◆ AIM OF THE EXERCISE: Keep only the lines from the top of the listing through the one with "C.camera = cam", and reproduce them unaltered.

######

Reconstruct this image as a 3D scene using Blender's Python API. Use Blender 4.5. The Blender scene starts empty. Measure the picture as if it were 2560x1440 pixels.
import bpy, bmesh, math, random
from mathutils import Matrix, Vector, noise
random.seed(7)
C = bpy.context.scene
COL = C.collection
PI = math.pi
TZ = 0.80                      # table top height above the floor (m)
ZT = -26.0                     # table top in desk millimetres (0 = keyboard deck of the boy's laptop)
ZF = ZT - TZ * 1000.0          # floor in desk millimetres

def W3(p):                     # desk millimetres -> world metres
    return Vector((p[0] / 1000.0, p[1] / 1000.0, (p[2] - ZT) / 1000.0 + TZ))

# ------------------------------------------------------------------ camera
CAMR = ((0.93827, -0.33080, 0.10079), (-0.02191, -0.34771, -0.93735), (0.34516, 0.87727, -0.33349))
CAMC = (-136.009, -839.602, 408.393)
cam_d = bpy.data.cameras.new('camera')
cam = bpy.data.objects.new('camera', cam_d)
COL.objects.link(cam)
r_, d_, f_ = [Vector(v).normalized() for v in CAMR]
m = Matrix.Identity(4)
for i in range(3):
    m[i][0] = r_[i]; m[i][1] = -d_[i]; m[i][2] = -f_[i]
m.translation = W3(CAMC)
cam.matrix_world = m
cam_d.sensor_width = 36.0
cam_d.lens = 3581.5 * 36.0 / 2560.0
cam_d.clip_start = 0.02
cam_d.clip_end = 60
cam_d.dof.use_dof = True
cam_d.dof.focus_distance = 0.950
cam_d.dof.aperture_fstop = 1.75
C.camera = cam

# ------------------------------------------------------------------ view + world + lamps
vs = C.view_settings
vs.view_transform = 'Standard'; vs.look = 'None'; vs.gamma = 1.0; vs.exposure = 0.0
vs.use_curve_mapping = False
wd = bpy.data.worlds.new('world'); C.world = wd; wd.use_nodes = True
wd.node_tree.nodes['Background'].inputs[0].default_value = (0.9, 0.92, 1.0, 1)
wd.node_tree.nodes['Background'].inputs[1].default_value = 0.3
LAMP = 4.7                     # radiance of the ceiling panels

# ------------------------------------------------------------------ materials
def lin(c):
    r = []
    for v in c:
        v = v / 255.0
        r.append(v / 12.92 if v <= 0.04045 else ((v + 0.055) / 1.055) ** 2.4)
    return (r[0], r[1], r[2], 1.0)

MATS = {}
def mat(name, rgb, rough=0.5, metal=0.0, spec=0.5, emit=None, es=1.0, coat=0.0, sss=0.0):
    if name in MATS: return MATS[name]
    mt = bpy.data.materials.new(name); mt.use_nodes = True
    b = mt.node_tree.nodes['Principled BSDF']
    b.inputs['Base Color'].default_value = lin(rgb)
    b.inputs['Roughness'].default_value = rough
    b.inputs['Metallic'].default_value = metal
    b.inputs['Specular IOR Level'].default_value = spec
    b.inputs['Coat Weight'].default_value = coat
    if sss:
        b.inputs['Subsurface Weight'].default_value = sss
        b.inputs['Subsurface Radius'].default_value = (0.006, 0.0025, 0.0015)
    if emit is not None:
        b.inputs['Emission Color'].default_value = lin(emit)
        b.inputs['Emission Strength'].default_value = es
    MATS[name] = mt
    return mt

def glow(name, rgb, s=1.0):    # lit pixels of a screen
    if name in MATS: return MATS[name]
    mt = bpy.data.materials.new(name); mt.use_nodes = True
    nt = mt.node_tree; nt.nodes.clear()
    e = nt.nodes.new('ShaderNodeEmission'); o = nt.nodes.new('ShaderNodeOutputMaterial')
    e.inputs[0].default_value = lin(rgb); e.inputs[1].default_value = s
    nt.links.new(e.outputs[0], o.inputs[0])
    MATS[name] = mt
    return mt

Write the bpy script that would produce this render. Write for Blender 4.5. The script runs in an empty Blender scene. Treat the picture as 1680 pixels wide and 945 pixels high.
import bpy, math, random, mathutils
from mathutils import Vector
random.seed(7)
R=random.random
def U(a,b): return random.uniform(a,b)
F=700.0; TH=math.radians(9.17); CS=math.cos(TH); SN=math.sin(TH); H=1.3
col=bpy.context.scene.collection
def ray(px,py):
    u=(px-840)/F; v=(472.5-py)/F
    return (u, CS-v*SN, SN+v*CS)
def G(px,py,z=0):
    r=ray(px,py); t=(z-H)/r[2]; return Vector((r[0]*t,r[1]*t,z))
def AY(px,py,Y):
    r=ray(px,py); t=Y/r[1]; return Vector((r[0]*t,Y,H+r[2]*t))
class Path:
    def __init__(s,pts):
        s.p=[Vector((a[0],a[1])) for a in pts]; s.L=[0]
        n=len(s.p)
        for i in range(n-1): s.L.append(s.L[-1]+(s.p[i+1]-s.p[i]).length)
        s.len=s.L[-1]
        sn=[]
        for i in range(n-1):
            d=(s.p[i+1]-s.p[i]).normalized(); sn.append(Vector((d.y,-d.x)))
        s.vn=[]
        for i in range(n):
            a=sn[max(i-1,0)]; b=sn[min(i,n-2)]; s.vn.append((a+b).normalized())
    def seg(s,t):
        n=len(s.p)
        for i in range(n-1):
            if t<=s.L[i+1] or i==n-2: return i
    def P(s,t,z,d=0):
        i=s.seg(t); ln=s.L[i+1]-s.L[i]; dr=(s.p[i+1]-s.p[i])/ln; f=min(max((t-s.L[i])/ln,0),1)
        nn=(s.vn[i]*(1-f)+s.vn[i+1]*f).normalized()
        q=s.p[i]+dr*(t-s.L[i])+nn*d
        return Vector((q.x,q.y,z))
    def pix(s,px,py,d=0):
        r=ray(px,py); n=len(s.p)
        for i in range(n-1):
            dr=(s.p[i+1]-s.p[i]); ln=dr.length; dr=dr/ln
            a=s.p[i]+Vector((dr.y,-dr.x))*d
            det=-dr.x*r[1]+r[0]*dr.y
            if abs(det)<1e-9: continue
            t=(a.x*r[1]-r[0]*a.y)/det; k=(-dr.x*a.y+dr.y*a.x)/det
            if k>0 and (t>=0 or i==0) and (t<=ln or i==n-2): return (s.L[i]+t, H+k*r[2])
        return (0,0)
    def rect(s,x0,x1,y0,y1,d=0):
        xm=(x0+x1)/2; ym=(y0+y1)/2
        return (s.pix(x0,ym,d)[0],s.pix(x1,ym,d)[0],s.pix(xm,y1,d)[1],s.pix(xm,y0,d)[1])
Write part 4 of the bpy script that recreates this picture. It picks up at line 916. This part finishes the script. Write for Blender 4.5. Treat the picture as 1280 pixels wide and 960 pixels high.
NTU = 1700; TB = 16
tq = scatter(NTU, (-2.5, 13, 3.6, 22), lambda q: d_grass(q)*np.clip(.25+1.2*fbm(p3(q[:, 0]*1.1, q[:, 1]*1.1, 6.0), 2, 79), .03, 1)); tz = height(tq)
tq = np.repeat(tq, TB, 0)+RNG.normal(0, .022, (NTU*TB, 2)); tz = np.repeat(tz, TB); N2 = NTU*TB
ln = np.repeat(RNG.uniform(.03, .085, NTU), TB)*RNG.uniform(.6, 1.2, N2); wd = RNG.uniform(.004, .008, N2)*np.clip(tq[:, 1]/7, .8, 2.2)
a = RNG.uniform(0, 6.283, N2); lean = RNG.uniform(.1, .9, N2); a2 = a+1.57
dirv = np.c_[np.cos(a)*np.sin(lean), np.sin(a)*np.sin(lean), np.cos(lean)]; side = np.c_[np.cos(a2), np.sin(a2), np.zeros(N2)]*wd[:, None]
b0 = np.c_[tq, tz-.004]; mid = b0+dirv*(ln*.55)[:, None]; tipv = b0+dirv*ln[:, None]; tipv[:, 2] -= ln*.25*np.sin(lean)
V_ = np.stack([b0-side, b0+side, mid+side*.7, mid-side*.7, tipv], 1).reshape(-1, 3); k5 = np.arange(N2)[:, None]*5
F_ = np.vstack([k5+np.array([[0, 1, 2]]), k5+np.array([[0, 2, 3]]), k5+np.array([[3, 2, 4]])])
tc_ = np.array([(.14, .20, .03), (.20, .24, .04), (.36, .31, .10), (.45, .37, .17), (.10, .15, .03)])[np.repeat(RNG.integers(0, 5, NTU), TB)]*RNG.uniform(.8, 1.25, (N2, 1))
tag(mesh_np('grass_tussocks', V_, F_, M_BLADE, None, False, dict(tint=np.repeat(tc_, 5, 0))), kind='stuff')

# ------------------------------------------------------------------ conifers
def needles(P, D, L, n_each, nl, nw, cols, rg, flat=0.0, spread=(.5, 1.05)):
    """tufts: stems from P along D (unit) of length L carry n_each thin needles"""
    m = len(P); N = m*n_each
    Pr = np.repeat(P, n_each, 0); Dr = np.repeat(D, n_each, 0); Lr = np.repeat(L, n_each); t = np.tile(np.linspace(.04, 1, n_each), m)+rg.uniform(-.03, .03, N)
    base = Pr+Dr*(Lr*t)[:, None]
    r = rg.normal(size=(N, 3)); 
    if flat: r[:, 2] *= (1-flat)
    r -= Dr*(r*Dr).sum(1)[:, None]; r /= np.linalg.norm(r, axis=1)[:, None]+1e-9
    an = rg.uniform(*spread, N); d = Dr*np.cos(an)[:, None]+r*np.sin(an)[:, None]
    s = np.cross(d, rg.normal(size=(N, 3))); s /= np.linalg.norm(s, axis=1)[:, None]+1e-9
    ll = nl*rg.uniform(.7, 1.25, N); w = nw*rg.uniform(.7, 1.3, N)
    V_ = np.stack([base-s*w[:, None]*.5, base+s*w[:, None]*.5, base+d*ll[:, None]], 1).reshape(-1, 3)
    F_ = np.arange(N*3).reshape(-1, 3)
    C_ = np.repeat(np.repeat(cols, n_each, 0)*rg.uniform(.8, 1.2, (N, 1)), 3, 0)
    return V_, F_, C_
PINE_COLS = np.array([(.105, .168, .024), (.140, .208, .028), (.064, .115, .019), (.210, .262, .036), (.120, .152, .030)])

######

◆ EXERCISE RESULT:
Reconstruct this image as a 3D scene using Blender's Python API. Use Blender 4.5. The Blender scene starts empty. Measure the picture as if it were 2560x1440 pixels.
import bpy, bmesh, math, random
from mathutils import Matrix, Vector, noise
random.seed(7)
C = bpy.context.scene
COL = C.collection
PI = math.pi
TZ = 0.80                      # table top height above the floor (m)
ZT = -26.0                     # table top in desk millimetres (0 = keyboard deck of the boy's laptop)
ZF = ZT - TZ * 1000.0          # floor in desk millimetres

def W3(p):                     # desk millimetres -> world metres
    return Vector((p[0] / 1000.0, p[1] / 1000.0, (p[2] - ZT) / 1000.0 + TZ))

# ------------------------------------------------------------------ camera
CAMR = ((0.93827, -0.33080, 0.10079), (-0.02191, -0.34771, -0.93735), (0.34516, 0.87727, -0.33349))
CAMC = (-136.009, -839.602, 408.393)
cam_d = bpy.data.cameras.new('camera')
cam = bpy.data.objects.new('camera', cam_d)
COL.objects.link(cam)
r_, d_, f_ = [Vector(v).normalized() for v in CAMR]
m = Matrix.Identity(4)
for i in range(3):
    m[i][0] = r_[i]; m[i][1] = -d_[i]; m[i][2] = -f_[i]
m.translation = W3(CAMC)
cam.matrix_world = m
cam_d.sensor_width = 36.0
cam_d.lens = 3581.5 * 36.0 / 2560.0
cam_d.clip_start = 0.02
cam_d.clip_end = 60
cam_d.dof.use_dof = True
cam_d.dof.focus_distance = 0.950
cam_d.dof.aperture_fstop = 1.75
C.camera = cam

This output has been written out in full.